Le troisième Sommet de l’Africa Political Outlook, tenu à Bruxelles les 25 et 26 mars 2025, a marqué un tournant dans les discussions sur les enjeux internationaux et le rôle de l’Afrique dans la reconfiguration de l’ordre mondial. Placé sous le thème « Nouveau Sud, Vieux Monde », cet événement a rassemblé des décideurs politiques, économiques et multilatéraux venus du monde entier pour aborder les mutations profondes qui redéfinissent les équilibres globaux.
Dans son discours inaugural, S.E. Moses Vilakati, Commissaire de l’Union africaine pour l’Agriculture et le Développement rural, a souligné la capacité du continent à façonner les transformations mondiales plutôt que de simplement s’y adapter. « L’Afrique ne se contente pas de réagir aux changements ; elle les impulse », a-t-il déclaré, mettant en avant le potentiel africain en matière d’innovation agricole et de sécurité alimentaire.
L’un des sujets phares de ce sommet a été la réforme de l’architecture financière internationale. Camilla Brückner, Directrice du bureau du PNUD à Bruxelles, a tiré la sonnette d’alarme sur les Objectifs de Développement Durable (ODD), dont seulement 17 % sont en voie d’être atteints à l’échelle mondiale. Elle a plaidé pour des mécanismes innovants capables d’attirer des investissements durables et de garantir un accès fiable à l’énergie. La ministre égyptienne Dr. Rania Al-Mashat a, quant à elle, dénoncé les déséquilibres de gouvernance au sein des institutions financières internationales, où les pays en développement, bien que majoritaires en nombre, ne disposent que de 37 % des droits de vote au FMI.
Le concept de « Grand Bond Vert » a également occupé une place centrale dans les discussions. Cette triple transformation, articulée autour de la souveraineté agricole, de la transition énergétique et de l’industrialisation durable, a été présentée comme la voie à suivre pour le continent. L’ambassadeur Al-Moustapha Kouyaté, envoyé spécial du Président libérien, a partagé la vision de son pays pour atteindre l’autosuffisance agricole grâce à un fonds national associant agriculteurs locaux, investisseurs et ressources publiques.

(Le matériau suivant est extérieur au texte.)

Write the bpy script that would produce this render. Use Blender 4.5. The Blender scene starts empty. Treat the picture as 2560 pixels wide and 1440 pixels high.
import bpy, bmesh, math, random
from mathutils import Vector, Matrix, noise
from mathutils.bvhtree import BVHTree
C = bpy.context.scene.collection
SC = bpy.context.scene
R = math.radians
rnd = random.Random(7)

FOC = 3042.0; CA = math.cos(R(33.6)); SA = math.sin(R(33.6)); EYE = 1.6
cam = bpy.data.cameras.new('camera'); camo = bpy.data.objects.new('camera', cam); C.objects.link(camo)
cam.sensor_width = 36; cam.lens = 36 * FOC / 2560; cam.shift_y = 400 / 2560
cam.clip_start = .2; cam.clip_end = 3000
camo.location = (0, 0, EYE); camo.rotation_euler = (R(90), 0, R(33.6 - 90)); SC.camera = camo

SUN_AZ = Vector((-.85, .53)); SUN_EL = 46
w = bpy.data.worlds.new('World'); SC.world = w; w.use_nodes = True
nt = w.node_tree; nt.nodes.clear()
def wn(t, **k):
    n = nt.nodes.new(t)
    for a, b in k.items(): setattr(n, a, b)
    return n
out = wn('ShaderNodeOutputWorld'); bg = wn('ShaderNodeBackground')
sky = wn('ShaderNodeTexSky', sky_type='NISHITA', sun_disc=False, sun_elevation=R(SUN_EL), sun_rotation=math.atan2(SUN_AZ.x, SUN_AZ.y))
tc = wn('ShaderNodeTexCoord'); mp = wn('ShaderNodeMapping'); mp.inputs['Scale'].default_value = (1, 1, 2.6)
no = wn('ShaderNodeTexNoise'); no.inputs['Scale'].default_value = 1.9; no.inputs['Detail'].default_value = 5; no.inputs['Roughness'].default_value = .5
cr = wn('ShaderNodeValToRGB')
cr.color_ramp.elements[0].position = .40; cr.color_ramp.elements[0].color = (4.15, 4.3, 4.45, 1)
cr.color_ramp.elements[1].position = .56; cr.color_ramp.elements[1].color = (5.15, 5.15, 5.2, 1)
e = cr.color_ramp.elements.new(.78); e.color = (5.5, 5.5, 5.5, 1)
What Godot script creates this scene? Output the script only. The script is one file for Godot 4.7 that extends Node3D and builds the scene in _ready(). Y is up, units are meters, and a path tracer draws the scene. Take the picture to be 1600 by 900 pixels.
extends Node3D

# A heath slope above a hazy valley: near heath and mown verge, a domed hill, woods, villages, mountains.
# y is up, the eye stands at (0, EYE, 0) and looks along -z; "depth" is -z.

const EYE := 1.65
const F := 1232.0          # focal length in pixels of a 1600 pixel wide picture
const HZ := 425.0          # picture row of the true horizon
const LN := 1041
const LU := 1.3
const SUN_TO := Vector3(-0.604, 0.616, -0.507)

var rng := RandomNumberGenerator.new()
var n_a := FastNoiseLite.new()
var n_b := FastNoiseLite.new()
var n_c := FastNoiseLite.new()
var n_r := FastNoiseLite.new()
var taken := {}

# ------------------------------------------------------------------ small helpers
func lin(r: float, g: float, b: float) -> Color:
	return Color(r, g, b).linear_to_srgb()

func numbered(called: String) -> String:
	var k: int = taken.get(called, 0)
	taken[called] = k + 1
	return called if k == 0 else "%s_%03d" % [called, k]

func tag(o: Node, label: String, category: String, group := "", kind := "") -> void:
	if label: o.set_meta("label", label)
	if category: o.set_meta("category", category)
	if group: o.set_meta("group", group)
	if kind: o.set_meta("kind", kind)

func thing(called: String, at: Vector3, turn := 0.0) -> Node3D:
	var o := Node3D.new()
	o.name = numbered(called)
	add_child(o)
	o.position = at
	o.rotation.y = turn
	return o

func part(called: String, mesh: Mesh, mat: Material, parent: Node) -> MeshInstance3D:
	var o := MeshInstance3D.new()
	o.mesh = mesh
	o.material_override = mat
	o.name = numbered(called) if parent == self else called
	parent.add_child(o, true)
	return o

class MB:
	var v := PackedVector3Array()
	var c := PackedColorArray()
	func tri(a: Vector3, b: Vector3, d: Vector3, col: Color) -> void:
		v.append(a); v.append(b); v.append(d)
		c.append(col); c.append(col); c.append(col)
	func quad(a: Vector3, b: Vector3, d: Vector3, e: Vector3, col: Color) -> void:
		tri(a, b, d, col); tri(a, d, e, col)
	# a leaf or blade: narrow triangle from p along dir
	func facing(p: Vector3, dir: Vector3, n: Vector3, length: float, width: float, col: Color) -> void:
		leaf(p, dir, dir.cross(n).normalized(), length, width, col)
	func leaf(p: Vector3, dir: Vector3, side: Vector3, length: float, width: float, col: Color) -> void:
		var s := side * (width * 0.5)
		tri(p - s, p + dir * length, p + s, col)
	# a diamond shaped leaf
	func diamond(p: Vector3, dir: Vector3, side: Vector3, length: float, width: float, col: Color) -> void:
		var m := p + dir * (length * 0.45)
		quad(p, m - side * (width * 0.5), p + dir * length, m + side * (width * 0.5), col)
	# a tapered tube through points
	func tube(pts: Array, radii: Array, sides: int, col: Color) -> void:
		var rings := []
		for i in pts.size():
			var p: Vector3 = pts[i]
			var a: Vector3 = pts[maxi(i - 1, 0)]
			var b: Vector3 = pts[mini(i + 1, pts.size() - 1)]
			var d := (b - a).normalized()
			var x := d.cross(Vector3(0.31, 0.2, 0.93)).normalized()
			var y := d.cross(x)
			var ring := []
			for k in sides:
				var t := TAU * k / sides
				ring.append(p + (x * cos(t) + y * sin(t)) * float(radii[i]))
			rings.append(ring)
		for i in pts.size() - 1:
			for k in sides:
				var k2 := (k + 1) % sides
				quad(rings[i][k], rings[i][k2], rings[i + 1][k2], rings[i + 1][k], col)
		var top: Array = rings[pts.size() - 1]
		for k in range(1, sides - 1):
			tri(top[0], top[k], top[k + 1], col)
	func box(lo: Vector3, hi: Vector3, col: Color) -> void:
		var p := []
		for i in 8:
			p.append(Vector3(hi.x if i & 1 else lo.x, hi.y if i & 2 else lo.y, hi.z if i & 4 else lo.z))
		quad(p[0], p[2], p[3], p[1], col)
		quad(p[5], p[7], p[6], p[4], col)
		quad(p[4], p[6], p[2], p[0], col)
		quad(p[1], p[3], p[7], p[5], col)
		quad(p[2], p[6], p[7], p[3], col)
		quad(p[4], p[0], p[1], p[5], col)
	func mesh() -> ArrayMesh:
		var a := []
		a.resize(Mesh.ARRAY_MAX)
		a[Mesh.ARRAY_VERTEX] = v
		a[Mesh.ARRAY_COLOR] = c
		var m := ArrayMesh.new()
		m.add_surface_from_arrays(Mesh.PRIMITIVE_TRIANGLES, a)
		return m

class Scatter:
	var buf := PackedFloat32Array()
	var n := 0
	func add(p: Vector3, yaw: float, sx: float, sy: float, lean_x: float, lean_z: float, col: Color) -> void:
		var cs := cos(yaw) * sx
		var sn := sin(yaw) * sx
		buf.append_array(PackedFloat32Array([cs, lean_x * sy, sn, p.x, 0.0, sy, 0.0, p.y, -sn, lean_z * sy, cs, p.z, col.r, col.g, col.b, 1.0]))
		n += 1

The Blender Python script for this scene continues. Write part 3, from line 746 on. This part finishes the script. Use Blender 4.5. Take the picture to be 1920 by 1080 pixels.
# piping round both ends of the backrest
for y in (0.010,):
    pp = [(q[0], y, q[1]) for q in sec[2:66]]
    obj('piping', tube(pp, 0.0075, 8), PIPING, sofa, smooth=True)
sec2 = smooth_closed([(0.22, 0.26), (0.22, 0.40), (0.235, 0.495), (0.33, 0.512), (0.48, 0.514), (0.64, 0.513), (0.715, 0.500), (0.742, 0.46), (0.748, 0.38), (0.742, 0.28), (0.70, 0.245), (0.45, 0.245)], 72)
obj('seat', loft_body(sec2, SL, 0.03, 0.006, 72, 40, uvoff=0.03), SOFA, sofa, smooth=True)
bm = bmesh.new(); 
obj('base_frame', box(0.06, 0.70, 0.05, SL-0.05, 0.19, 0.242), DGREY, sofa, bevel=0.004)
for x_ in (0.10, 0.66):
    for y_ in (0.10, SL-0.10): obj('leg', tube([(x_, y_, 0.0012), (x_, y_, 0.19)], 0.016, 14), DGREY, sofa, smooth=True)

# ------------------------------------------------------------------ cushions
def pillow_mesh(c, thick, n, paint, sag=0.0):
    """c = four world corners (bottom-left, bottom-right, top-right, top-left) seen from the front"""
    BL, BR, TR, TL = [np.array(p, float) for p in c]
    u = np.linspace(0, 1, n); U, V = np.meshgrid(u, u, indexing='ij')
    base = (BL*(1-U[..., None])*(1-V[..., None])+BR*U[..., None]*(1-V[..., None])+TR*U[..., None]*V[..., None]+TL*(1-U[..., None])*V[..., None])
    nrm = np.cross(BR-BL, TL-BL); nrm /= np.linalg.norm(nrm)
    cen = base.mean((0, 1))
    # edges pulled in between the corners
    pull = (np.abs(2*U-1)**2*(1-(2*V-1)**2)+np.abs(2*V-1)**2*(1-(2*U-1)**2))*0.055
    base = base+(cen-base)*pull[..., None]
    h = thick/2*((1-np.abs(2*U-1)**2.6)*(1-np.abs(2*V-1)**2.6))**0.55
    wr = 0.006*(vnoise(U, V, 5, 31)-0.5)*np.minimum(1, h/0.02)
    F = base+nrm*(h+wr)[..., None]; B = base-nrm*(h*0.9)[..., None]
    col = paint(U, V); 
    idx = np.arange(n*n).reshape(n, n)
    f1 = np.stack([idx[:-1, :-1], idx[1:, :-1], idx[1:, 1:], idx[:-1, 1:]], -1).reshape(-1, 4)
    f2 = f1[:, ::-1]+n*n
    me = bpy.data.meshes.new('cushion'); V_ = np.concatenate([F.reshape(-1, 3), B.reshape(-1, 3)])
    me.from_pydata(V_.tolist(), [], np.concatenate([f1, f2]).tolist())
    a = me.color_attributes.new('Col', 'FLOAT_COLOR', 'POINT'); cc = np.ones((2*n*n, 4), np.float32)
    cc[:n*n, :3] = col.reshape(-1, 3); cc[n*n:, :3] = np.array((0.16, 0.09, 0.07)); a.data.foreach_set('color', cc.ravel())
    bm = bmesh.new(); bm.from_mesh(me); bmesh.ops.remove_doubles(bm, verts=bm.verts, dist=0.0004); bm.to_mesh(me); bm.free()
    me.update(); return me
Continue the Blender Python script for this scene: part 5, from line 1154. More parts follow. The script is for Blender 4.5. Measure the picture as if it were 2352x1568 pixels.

Les relations Nord-Sud ont fait l’objet de débats animés, avec un appel général à un changement de paradigme. Papa Amadou Sarr, de l’Agence française de développement, a résumé cette nécessité en une formule choc : « L’Europe doit désormais changer de paradigme : investir, investir, investir ». Les représentants européens ont mis en avant l’initiative Global Gateway, un programme de 150 milliards d’euros destiné à financer des infrastructures via des partenariats public-privé innovants.
L’intelligence artificielle (IA) a également été au cœur des discussions sectorielles. Samson Itodo, membre du groupe de travail de l’UA sur l’IA, a partagé des exemples concrets d’application dans les domaines de la gouvernance, de la santé et de l’éducation. L’ambassadeur Bitenge Ndemo a insisté sur l’urgence pour l’Afrique d’accélérer son adoption de ces technologies pour ne pas rater le train de la révolution numérique.
En clôture du sommet, le Prix Africa Political Outlook a récompensé trois personnalités pour leur contribution exceptionnelle au progrès du continent : Myriam Dossou d’Almeida pour son travail sur la couverture santé, Dr. Rania Al-Mashat pour la promotion de la prospérité inclusive, et Jean-Yves Ollivier pour son rôle historique dans la médiation de conflits, notamment en République Démocratique du Congo.
Ce sommet a ainsi confirmé la place croissante de l’Afrique sur la scène internationale, tout en soulignant les défis qui restent à relever pour transformer ce potentiel en réalité tangible. Les discussions ont montré une volonté commune de dépasser les anciens schémas pour construire des relations plus équilibrées et des solutions adaptées aux réalités du XXIe siècle.